If I was rich I would have moved out of here a long time ago. But I’m not, so I am stuck here, presumably for another eight years or more until I can afford a house someplace else.
I came to live here with the best of intentions back in 2002, but instead I get:
- Rude Brunswick Moms screaming at me for no reason even when I am trying to be helpful to their cause
- Never enough parking on my street
- Drunk teenagers trying to kick my door open late at night because they are too drunk to find the right house to go home to
- My son physically assaulted by another teen in the railroad parking lot–who literally breaks my son’s face
- Psycho next door neighbor constantly trying to sue me and harass me over the crepe myrtle tree that was planted here years before I even lived here
- No fluoride in the water
- No yard waste curbside trash pickup
- Favorite shops closing downtown
- Speeding ticket for driving 3 miles per hour over the limit (and yet no one ever seems to catch the people who speed down my one way street…driving the wrong way)
- Hearing loss from the fire siren
I am sure now that I have lodged this blog complaint, this sort of behavior against me, my family and my property is only going to increase… So maybe in a day or so I will remove this blog post entirely and go back to pretending that all is well here, go back to hiding my head in the crowd, hoping to go unnoticed so that at least rather than being attacked here I will be left alone instead… But right now I am upset and sad.
Sad that people here automatically think the worst of me…and sad that even though I started out wanting to see, believe, and think only the best of them, I’m losing my faith in this place that was supposed to be my forever home. I don’t want to feel this way.
I guess right this minute I am doing the same thing the Blonde Brunswick Mom just did to me: assuming the worst of this town and the people who live in it. I know in my heart it can’t be right to do that.
But you know, I am tired. Tired of various forms of harassment, theft and rudeness. Tired of not having enough money to escape from it, or even enough money to fix the house I live in. Tired of fighting for parking spaces. Tired of the 3 AM siren waking me up so that I perform badly at work the next day.
I used to be the biggest fan of this place. I would talk about it positively to everyone I met everywhere. I would blog about the positives to emphasize them publicly and to try to generate more interest in them from people outside Brunswick. But I don’t find much here to blog positively about these days.
Now, there are some good things here still…the farmer’s market and its sweethearted vendors; some of my closest neighbors (not the psycho tree haters, of course, but the others who are genuinely wonderful people); the sound of the train in the middle of a cold winter’s night; Officer P who truly cares about kids and animals and people; the riverside… But are these things enough for me now to make me stay here?
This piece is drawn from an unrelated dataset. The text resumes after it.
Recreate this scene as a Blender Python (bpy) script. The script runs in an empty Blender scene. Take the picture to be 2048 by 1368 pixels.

Probably not anymore. I stay here only as long as forced to do so by the constraints of my finances. When money allows, I am off to some other corner of the county. It saddens me, because I had such high hopes when I first got here.
I want to change my mind. I want to feel better about this. I want to see things turn around. I want to try to contribute to make things better here.
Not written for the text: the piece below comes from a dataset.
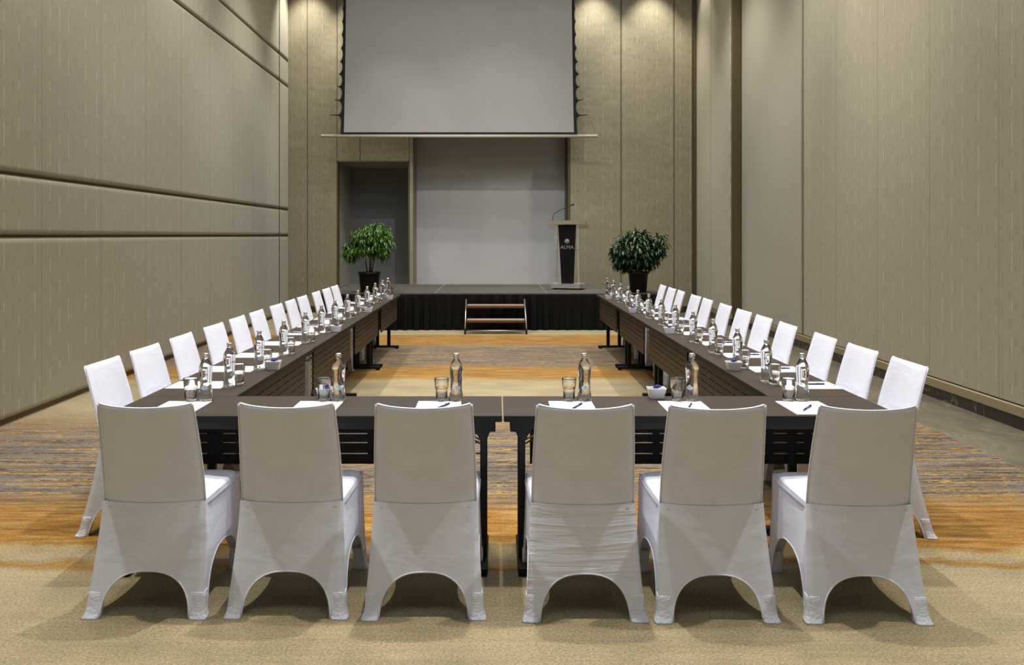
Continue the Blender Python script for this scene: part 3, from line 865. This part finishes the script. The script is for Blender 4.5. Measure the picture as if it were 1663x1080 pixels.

But tonight, I am tired, and I definitely have a long way to go to get to where I need to be.
I’m not trying to be rude, snarky or combative- but I think you’re selling a few things a bit short. I think that there still is a lot to be said, and I still think that Brunswick is a blank enough canvas to make it more the town you’d like for it to be.
However, I see there as being one base problem that has been here always, and will be here for a long while- willful ignorance. People embracing the worst part of being in a small town- the know-nothing bumpkinism. The fact is, the modern world is here, even in Brunswick, and trying to pretend that it’s 50 years ago isn’t charming, it’s alarming. Trying to turn back the clock is not only a fool’s errand, it’s a profoundly irresponsible act. If Brunswick doesn’t get with the 21st century, and have a standard of living to match Jefferson, Middletown, or yes, Frederick, it will die- you don’t have to leave Brunswick, it’ll leave the planet. If that seems unbelievable, ask people from places like Flint, MI and Jerome, Az. Meanwhile, this area seems determined to dive into the worst aspects of the past, as the battle between Jenkins and Hough is demonstrating. Wait until we get boycotted for being xenophobic hillbillies!
I know this post is old, but I am with you, and you are not wrong. You forgot to add how very little the “government” of the town cares about quality of life in most cases. I have only ever had one member of the council ever even so much as return my emails and phone calls. All they care about is turning Brunswick into a tourist trap “Mainstreet” Gem, even if all the movies, and parades, and First Fridays, and Festivals, and Carnivals, and all the other side shows have to come at the expense, safety, and peace of mind of the citizens of the city.
With few exceptions, all Brunswick hire ups care about is money. Money for the city and themselves.
And I have only lived here 2.5 years. I am done with it as well.
So thank you for pointing out how much this Non-Community tends to bite it.